Reproduce the full listing below unchanged, apart from the pictures.
*****
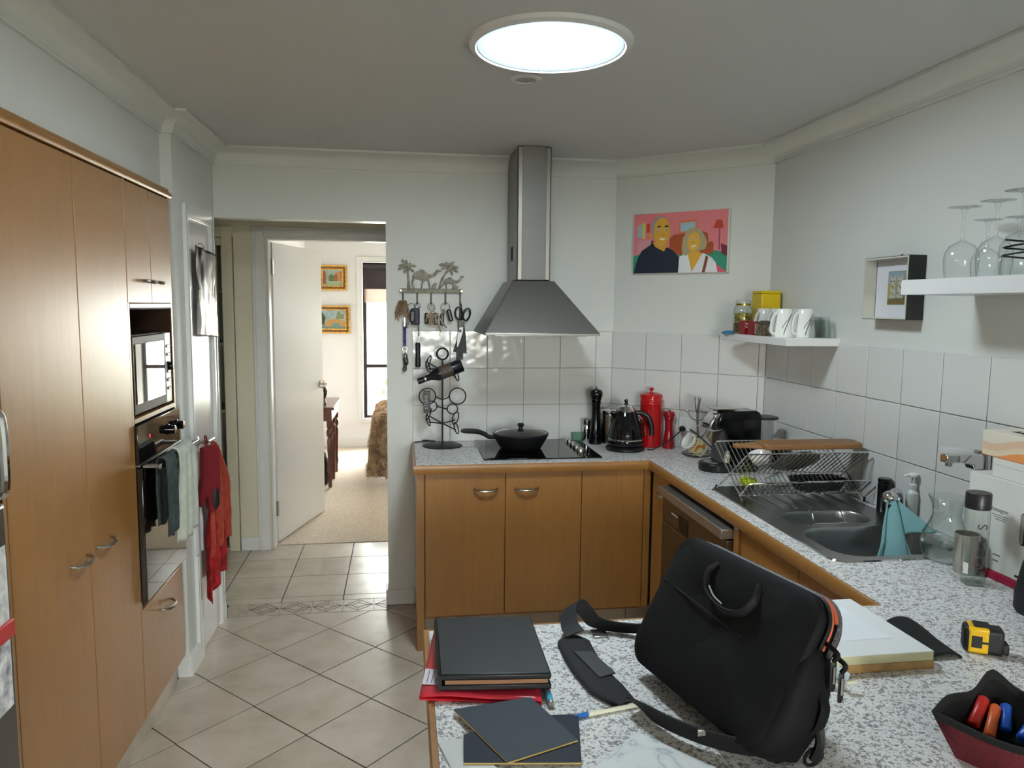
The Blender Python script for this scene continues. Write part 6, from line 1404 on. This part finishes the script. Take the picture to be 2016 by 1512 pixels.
ph = thing('photo_frame', 'small silver photo frame on the bedroom desk', 'photo frame', (-.74,6.75,.004+.7255))
box('frame', -.05, .05, -.004, .004, 0, .13, MT['nickel'], ph, .003); box('photo', -.04, .04, -.0048, -.0042, .012, .118, mat('photo_print', (150,140,134), .5, var=.4, vscale=40), ph)
hb = thing('handbag', 'black bag with pale handles under the bedroom desk', 'bag', (-.80,6.86,.0042))
mb = MB(); mb.rings([[(x*s,y*s,z) for x,y in rrect(.26,.15,.05,4)] for s, z in ((.95,0),(1,.02),(1,.2),(.85,.28),(.7,.3))]); mesh('bag_body', mb, mat('black_handbag', (26,26,28), .5), hb)
tube('bag_handle', spl([(.08,-.03,.29),(.09,-.04,.38),(.04,-.04,.43),(0,-.04,.42)],5), .007, mat('pale_handle', (190,186,180), .5), hb, 8)
bed = thing('bed', 'bed with brown fur throw in the bedroom', 'bed', (.75,7.6,.004))
box('bed_base', -.77, .9, -.72, .85, .08, .3, MT['dark'], bed, .01); box('mattress', -.79, .92, -.74, .87, .301, .56, mat('bed_linen', (220,212,200), .9), bed, .05, seg=4)
for x in (-.8,.8):
    for y in (-.66,.8): lathe('foot', [(.025,0),(.03,.08)], MT['dark'], bed, 12, c=(x,y,0))
th = thing('fur_throw', 'grey brown fur throw spilling over the bed end', 'throw', (-.165,6.80,0))
def throw(u, v):
    s = v*1.15; y = -.06+1.0*u
    if s < .42: x, z = -.07-.06*math.sin(u*4)*0-.035*(1-s/.42), .12+s*1.12
    elif s < .6: a = (s-.42)/.18*PI/2; x, z = -.07+.09*(1-math.cos(a)), .59+.06*math.sin(a)
    else: x, z = .02+(s-.6)*1.3, .652
    n_ = noise.noise(Vector((x*9,y*9,z*9)))*.03
    return (x+n_-.02*(1-v)*math.sin(u*9), y+n_-.05*(1-v)*(1-u), z+n_*.5)
mesh('throw_cloth', MB().grid(throw, 40, 40), None, th, solid=.02, recalc=False, smooth=70).data.materials.append(mat('fur_skin', (150,126,104), 1.0, var=.35, vscale=14, bump=1.0, bscale=60))
def throw_front(u, v):
    n_ = noise.noise(Vector((u*7,v*7,5)))*.03
    return (-.10-.05*(1-v)+.6*u, -.09-.05*(1-v)+n_+.03*math.sin(u*14)*(1-v), .10+.55*v+n_*.4)
mesh('throw_end', MB().grid(throw_front, 30, 24), None, th, solid=.02, recalc=False, smooth=70).data.materials.append(bpy.data.materials['fur_skin'])
rnd = random.Random(5); mb = MB()
for i in range(2600):
    u, v = rnd.random(), rnd.random(); p = Vector(throw_front(u,v))+Vector((0,-.012,0))
    d_ = Vector((rnd.uniform(-.6,.5),rnd.uniform(-.8,-.1),rnd.uniform(-1.0,.0))).normalized()*rnd.uniform(.025,.05); s_ = d_.orthogonal().normalized()*.004
    mb.add([tuple(p-s_),tuple(p+s_),tuple(p+d_)],[(0,1,2)])
for i in range(5200):
    u, v = rnd.random(), rnd.random()*.75; p = Vector(throw(u,v)); q = Vector(throw(min(1,u+.01),v)); r_ = Vector(throw(u,min(1,v+.01)))
    n_ = (r_-p).cross(q-p).normalized(); n_ = n_ if n_.x < .2 or n_.z > 0 else -n_
    if n_.x > 0 and n_.z < .5: n_ = -n_
    d_ = (n_*.6+Vector((rnd.uniform(-.5,.5),rnd.uniform(-.5,.5),rnd.uniform(-1.0,.0)))).normalized()*rnd.uniform(.025,.05); s_ = d_.orthogonal().normalized()*.004; p = p+n_*.008
    mb.add([tuple(p-s_),tuple(p+s_),tuple(p+d_)],[(0,1,2)])
fo = mesh('fur_strands', mb, mat('fur_hair', (170,146,122), .9, var=.35, vscale=9), th, recalc=False, smooth=0); fo['kind'] = 'stuff'
# garden shrub outside the bedroom window
gs_ = thing('garden_shrub', 'green leafy shrub outside the bedroom window', 'shrub', (.1,10.2,-.42))
tube('stem', [(0,0,0),(.02,0,.5),(0,0,.9)], .02, mat('shrub_stem', (96,80,60), .8), gs_, 8)
mb = MB()
for i in range(700):
    a, b, r_ = rnd.uniform(0,2*PI), rnd.uniform(-.2,1.4), rnd.uniform(.12,.36); p = Vector((r_*math.cos(a)*math.cos(b), r_*math.sin(a)*math.cos(b), .85+.32*math.sin(b)))
    d_ = Vector((rnd.uniform(-1,1),rnd.uniform(-1,1),rnd.uniform(-.4,1))).normalized()*.09; s_ = d_.orthogonal().normalized()*.028
    mb.add([tuple(p),tuple(p+d_*.5+s_),tuple(p+d_),tuple(p+d_*.5-s_)],[(0,1,2,3)])
lf = mesh('foliage', mb, mat('shrub_leaf', (70,150,60), .5), gs_, recalc=False, smooth=0); lf['kind'] = 'stuff'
*****
Solution for this problem:
The Blender Python script for this scene continues. Write part 6, from line 1404 on. This part finishes the script. Take the picture to be 2016 by 1512 pixels.
ph = thing('photo_frame', 'small silver photo frame on the bedroom desk', 'photo frame', (-.74,6.75,.004+.7255))
box('frame', -.05, .05, -.004, .004, 0, .13, MT['nickel'], ph, .003); box('photo', -.04, .04, -.0048, -.0042, .012, .118, mat('photo_print', (150,140,134), .5, var=.4, vscale=40), ph)
hb = thing('handbag', 'black bag with pale handles under the bedroom desk', 'bag', (-.80,6.86,.0042))
mb = MB(); mb.rings([[(x*s,y*s,z) for x,y in rrect(.26,.15,.05,4)] for s, z in ((.95,0),(1,.02),(1,.2),(.85,.28),(.7,.3))]); mesh('bag_body', mb, mat('black_handbag', (26,26,28), .5), hb)
tube('bag_handle', spl([(.08,-.03,.29),(.09,-.04,.38),(.04,-.04,.43),(0,-.04,.42)],5), .007, mat('pale_handle', (190,186,180), .5), hb, 8)
bed = thing('bed', 'bed with brown fur throw in the bedroom', 'bed', (.75,7.6,.004))
box('bed_base', -.77, .9, -.72, .85, .08, .3, MT['dark'], bed, .01); box('mattress', -.79, .92, -.74, .87, .301, .56, mat('bed_linen', (220,212,200), .9), bed, .05, seg=4)
for x in (-.8,.8):
    for y in (-.66,.8): lathe('foot', [(.025,0),(.03,.08)], MT['dark'], bed, 12, c=(x,y,0))
th = thing('fur_throw', 'grey brown fur throw spilling over the bed end', 'throw', (-.165,6.80,0))
def throw(u, v):
    s = v*1.15; y = -.06+1.0*u
    if s < .42: x, z = -.07-.06*math.sin(u*4)*0-.035*(1-s/.42), .12+s*1.12
    elif s < .6: a = (s-.42)/.18*PI/2; x, z = -.07+.09*(1-math.cos(a)), .59+.06*math.sin(a)
    else: x, z = .02+(s-.6)*1.3, .652
    n_ = noise.noise(Vector((x*9,y*9,z*9)))*.03
    return (x+n_-.02*(1-v)*math.sin(u*9), y+n_-.05*(1-v)*(1-u), z+n_*.5)
mesh('throw_cloth', MB().grid(throw, 40, 40), None, th, solid=.02, recalc=False, smooth=70).data.materials.append(mat('fur_skin', (150,126,104), 1.0, var=.35, vscale=14, bump=1.0, bscale=60))
def throw_front(u, v):
    n_ = noise.noise(Vector((u*7,v*7,5)))*.03
    return (-.10-.05*(1-v)+.6*u, -.09-.05*(1-v)+n_+.03*math.sin(u*14)*(1-v), .10+.55*v+n_*.4)
mesh('throw_end', MB().grid(throw_front, 30, 24), None, th, solid=.02, recalc=False, smooth=70).data.materials.append(bpy.data.materials['fur_skin'])
rnd = random.Random(5); mb = MB()
for i in range(2600):
    u, v = rnd.random(), rnd.random(); p = Vector(throw_front(u,v))+Vector((0,-.012,0))
    d_ = Vector((rnd.uniform(-.6,.5),rnd.uniform(-.8,-.1),rnd.uniform(-1.0,.0))).normalized()*rnd.uniform(.025,.05); s_ = d_.orthogonal().normalized()*.004
    mb.add([tuple(p-s_),tuple(p+s_),tuple(p+d_)],[(0,1,2)])
for i in range(5200):
    u, v = rnd.random(), rnd.random()*.75; p = Vector(throw(u,v)); q = Vector(throw(min(1,u+.01),v)); r_ = Vector(throw(u,min(1,v+.01)))
    n_ = (r_-p).cross(q-p).normalized(); n_ = n_ if n_.x < .2 or n_.z > 0 else -n_
    if n_.x > 0 and n_.z < .5: n_ = -n_
    d_ = (n_*.6+Vector((rnd.uniform(-.5,.5),rnd.uniform(-.5,.5),rnd.uniform(-1.0,.0)))).normalized()*rnd.uniform(.025,.05); s_ = d_.orthogonal().normalized()*.004; p = p+n_*.008
    mb.add([tuple(p-s_),tuple(p+s_),tuple(p+d_)],[(0,1,2)])
fo = mesh('fur_strands', mb, mat('fur_hair', (170,146,122), .9, var=.35, vscale=9), th, recalc=False, smooth=0); fo['kind'] = 'stuff'
# garden shrub outside the bedroom window
gs_ = thing('garden_shrub', 'green leafy shrub outside the bedroom window', 'shrub', (.1,10.2,-.42))
tube('stem', [(0,0,0),(.02,0,.5),(0,0,.9)], .02, mat('shrub_stem', (96,80,60), .8), gs_, 8)
mb = MB()
for i in range(700):
    a, b, r_ = rnd.uniform(0,2*PI), rnd.uniform(-.2,1.4), rnd.uniform(.12,.36); p = Vector((r_*math.cos(a)*math.cos(b), r_*math.sin(a)*math.cos(b), .85+.32*math.sin(b)))
    d_ = Vector((rnd.uniform(-1,1),rnd.uniform(-1,1),rnd.uniform(-.4,1))).normalized()*.09; s_ = d_.orthogonal().normalized()*.028
    mb.add([tuple(p),tuple(p+d_*.5+s_),tuple(p+d_),tuple(p+d_*.5-s_)],[(0,1,2,3)])
lf = mesh('foliage', mb, mat('shrub_leaf', (70,150,60), .5), gs_, recalc=False, smooth=0); lf['kind'] = 'stuff'